Ma, allora, è da quest’incontro che nasce il desiderio di creare? Di che natura è allora il collante, il principio magnetizzante che permette l’orientarsi polarizzato dell’esperienza sensoriale rispetto alla dimensione inconscia? Mi sto chiedendo in altre parole di che natura sia la nostra pulsione creativa sia essa espressa su un piano puramente fisiologico che su uno assolutamente culturale (sempre che esista realmente questa distinzione). E il fine? Per eludere la morte? A che scopo? L’ignoro. Per comprendere la Vita. Forse. Per pre-com-prendere la Morte? Così si dice ma, perchè?

E ripensando ai fenomeni originariamente coinvolti nel processo cognitivo (domanda, risposta, dubbio) un’immagine si fa strada prepotente fra le mie poche e confuse idee ed è quella di un gorgo, un vortice, una spirale, un frattale. In altre parole l’eco di una domanda: “Chi chiede chi chiede chi chiede chi chiede chi chiede …. (all’∞)?”
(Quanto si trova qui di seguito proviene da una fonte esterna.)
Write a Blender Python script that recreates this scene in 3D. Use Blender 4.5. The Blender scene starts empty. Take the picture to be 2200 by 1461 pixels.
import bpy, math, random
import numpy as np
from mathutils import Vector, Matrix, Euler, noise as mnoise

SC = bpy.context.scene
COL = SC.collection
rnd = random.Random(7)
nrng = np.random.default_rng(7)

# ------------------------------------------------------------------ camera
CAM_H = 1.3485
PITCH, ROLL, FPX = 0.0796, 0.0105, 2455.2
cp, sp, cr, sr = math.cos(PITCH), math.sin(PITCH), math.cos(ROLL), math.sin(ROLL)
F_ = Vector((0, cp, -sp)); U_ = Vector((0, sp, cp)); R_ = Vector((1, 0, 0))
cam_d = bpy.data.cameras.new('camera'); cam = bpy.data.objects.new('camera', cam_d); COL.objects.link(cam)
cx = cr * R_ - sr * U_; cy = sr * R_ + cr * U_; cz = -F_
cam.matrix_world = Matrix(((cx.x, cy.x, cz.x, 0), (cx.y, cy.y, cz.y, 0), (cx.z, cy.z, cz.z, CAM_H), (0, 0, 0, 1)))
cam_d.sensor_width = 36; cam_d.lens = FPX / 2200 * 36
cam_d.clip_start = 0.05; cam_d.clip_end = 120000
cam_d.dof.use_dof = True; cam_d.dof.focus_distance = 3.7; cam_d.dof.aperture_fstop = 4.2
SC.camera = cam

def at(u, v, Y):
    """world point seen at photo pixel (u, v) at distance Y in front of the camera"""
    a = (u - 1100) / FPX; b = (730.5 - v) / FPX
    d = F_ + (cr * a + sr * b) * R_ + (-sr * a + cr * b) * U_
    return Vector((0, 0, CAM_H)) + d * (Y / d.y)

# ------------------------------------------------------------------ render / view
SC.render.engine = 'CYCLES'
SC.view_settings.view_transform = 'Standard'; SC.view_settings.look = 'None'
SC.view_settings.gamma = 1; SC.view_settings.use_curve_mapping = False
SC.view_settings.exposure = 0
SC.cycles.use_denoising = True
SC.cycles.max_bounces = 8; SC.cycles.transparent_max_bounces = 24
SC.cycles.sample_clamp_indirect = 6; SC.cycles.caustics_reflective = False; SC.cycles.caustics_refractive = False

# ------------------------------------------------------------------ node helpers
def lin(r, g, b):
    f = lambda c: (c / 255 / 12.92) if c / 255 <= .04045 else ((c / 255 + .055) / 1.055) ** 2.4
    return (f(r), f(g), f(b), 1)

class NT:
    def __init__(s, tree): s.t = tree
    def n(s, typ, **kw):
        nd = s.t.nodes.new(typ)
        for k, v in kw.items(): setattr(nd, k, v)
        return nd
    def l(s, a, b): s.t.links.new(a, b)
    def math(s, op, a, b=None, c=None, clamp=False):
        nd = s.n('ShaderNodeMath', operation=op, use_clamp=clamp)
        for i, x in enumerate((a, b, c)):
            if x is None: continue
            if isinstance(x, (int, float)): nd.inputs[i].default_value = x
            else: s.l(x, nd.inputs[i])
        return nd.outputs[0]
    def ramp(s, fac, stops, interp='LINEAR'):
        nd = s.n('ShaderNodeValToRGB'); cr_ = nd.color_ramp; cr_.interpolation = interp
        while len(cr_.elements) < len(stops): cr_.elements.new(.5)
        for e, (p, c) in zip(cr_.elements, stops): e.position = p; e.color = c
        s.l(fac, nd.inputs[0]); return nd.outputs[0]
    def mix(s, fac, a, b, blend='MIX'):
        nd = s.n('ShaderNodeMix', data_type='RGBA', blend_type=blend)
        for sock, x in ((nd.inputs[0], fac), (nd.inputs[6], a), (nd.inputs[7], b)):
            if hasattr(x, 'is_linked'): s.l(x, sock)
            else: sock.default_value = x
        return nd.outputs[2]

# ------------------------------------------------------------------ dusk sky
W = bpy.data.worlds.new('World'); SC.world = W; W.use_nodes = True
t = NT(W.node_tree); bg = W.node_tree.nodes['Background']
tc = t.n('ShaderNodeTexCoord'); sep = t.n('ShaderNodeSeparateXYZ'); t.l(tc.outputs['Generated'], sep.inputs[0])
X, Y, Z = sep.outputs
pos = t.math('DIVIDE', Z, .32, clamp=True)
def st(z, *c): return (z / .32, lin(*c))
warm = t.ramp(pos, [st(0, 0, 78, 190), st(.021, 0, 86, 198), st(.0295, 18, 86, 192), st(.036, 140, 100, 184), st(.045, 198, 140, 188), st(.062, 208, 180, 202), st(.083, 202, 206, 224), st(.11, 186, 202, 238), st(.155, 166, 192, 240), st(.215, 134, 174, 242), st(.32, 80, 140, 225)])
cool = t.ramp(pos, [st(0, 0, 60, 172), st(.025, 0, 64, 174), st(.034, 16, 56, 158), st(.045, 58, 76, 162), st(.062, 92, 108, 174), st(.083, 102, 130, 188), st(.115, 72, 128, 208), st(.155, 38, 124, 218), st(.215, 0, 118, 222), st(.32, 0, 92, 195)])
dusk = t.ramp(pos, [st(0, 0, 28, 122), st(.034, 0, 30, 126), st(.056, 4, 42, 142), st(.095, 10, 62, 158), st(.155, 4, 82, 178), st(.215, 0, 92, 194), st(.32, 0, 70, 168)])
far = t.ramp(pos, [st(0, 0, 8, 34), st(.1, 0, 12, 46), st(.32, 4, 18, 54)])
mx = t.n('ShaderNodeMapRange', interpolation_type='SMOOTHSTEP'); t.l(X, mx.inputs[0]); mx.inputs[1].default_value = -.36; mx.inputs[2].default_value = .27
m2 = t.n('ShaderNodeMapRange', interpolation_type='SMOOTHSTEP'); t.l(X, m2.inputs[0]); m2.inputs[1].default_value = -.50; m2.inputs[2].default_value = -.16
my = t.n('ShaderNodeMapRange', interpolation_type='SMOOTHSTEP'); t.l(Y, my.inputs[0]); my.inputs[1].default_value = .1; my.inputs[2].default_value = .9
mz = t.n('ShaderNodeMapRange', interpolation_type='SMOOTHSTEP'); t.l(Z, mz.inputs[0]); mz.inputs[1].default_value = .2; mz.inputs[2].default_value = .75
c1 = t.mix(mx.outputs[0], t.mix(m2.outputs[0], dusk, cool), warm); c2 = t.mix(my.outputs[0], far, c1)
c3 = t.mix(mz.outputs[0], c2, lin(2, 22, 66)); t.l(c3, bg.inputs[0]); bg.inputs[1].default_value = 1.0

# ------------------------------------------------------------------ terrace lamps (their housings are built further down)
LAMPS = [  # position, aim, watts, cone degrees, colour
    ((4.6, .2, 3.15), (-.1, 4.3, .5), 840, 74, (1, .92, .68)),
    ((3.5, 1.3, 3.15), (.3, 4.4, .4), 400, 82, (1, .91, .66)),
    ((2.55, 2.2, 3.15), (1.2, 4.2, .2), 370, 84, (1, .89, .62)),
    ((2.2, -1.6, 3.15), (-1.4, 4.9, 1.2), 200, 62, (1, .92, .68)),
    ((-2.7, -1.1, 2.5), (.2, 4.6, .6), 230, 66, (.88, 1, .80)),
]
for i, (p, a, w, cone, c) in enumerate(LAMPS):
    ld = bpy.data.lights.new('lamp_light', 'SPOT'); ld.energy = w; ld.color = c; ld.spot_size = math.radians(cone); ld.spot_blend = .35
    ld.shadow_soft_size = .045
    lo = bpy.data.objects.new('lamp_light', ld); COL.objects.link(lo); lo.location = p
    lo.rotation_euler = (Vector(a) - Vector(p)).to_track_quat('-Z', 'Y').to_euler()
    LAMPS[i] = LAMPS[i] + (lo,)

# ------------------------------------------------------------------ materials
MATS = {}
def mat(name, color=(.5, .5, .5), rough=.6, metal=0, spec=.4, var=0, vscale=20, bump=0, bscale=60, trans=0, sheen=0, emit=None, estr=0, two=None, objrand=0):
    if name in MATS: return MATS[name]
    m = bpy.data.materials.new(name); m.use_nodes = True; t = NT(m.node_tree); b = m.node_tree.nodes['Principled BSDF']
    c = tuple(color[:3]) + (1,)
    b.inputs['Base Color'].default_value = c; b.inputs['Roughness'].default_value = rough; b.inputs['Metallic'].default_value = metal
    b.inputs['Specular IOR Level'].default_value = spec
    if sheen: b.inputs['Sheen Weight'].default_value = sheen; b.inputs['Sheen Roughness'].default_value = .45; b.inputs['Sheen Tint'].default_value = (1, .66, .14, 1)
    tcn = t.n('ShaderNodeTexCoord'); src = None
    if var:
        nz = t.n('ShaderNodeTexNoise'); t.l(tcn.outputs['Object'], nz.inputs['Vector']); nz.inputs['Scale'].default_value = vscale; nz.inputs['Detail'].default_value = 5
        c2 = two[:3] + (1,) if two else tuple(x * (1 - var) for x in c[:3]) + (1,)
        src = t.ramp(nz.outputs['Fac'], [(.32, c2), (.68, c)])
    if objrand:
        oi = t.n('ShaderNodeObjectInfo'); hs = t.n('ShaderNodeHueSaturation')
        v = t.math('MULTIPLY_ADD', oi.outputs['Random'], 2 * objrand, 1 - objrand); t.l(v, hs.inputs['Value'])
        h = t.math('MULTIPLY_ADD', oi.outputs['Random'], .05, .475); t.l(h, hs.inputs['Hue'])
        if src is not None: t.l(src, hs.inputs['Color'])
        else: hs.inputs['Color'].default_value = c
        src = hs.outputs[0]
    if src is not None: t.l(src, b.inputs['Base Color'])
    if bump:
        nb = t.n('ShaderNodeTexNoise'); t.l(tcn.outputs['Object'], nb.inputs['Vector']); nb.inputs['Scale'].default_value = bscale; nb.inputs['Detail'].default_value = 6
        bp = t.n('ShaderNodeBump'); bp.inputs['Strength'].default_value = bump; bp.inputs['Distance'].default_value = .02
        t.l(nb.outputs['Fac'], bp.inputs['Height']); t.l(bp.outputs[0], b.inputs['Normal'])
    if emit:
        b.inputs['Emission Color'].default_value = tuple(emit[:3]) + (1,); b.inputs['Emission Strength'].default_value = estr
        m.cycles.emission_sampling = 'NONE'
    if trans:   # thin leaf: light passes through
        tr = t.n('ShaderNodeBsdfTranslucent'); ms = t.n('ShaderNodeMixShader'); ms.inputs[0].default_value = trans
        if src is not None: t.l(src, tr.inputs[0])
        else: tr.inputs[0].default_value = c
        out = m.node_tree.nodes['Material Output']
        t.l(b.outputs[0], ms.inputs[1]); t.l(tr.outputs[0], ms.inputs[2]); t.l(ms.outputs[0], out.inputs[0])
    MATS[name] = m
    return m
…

Identità di Natura tra Osservante e Osservato

u-1nico ufficio ed anelito dello Sguardo (Coscienza/Sè) consiste d’osservar-Si (Egli osserva l’Essere di cui è parte) nelle proprie Particolari Manifestazioni. Tale Sguardo scende e avvolge l’Essere come l’Atmosfera terrestre avvolge il proprio pianeta Madre e quasi fosse in questa visione ciascun Ente pari al proprio corrispondente pure in Consistenza, Egli Lo permea (lo Sguardo permea l’Essere) sperimentando e verificando in tal modo di condividerne la Natura fondamentale ma anzitutto ne è altresì ‘esalato’ a guisa d’Evaporazione (Sguardo come Essenza dell’Essere). Lo Sguardo che si trovi a sperimentare tale condizione di contemplazione osserverà il verificarsi di numerosi effetti benefici sull’Individuo tra cui:

  • Maggior capacità di concentrazione (Centro/Sé)
  • Profondo Rilassamento (lo stato di Unione  dissolve le angosce proprie della condizione di separazione tra Universale e Particolare);
  • Crescita esponenziale del Rendimento della Macchina/Uomo;
  • Aumento della Sicurezza in Sè stessi (la mutata Prospettiva da cui l’Essere si osserva, esclude la possibilità di interpretazioni e giudizi particolari);
  • Aumento della memoria fenomeno che sfocia e muta in Consapevolezza Assoluta dell’Accadere.